On November 26, 2004, the tanker Athos I struck several submerged objects, resulting in the release of an estimated 264,000 gallons of Bachaquero Venezuelan crude oil into the Delaware River near West Deptford, New Jersey. The magnitude of the potential impacts from this release prompted the Federal On-Scene Coordinator (FOSC) to stand up an incident Command System (ICS) to manage response activities.

As part of this Incident Command structure, the Planning Section implemented an Environmental Unit (EU). The EU Leader is responsible for assessing the environmental conditions or impacts related to an incident and develop strategies to minimize those impacts. The NOAA Scientific Support Coordinator (SSC) was requested by the Federal On-Scene Coordinator to fill the position of EU Leader.
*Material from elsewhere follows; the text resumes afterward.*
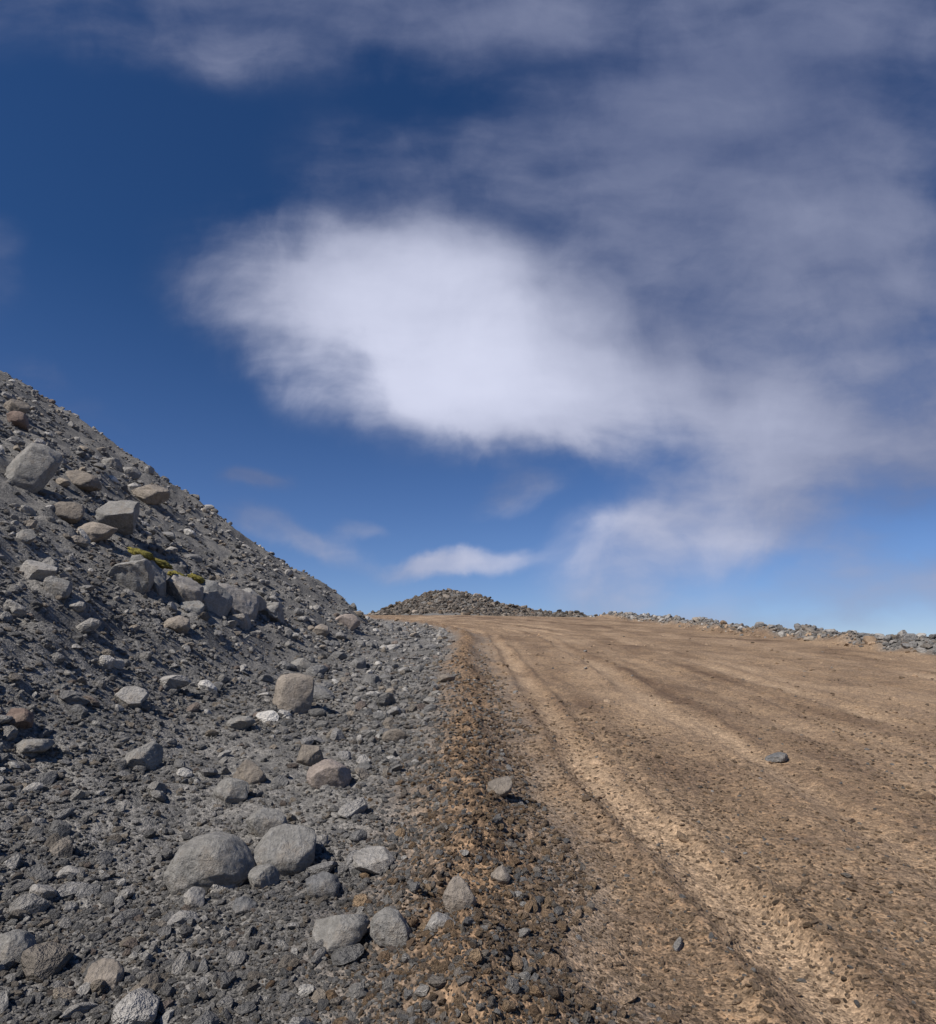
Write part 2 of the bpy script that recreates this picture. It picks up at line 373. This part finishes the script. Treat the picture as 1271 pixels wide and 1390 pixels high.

The response lasted almost one year. Throughout the event the EU was an essential component of the response management structure, capable of building up or scaling down as the workload demanded. Multiple federal, state, and local government personnel, as well as contractors staffed the EU and tackled the complex and often first-time issues as they were presented. Three factors critical to the successful response, and in which the EU played key rolls were: 1) change and adaptation in organizational structure during the response, 2) scientific and technological support for Decision Makers, and 3) effective use of information management tools that demonstrate organizational competence. This paper highlights those three factor, describes the scientific and technological issues the EU dealt with, and how the EU helped to achieve organizational success.

The information in this paper reflects the views of the authors, and does not necessarily reflect the official positions or policies of NOAA or the Department of Commerce.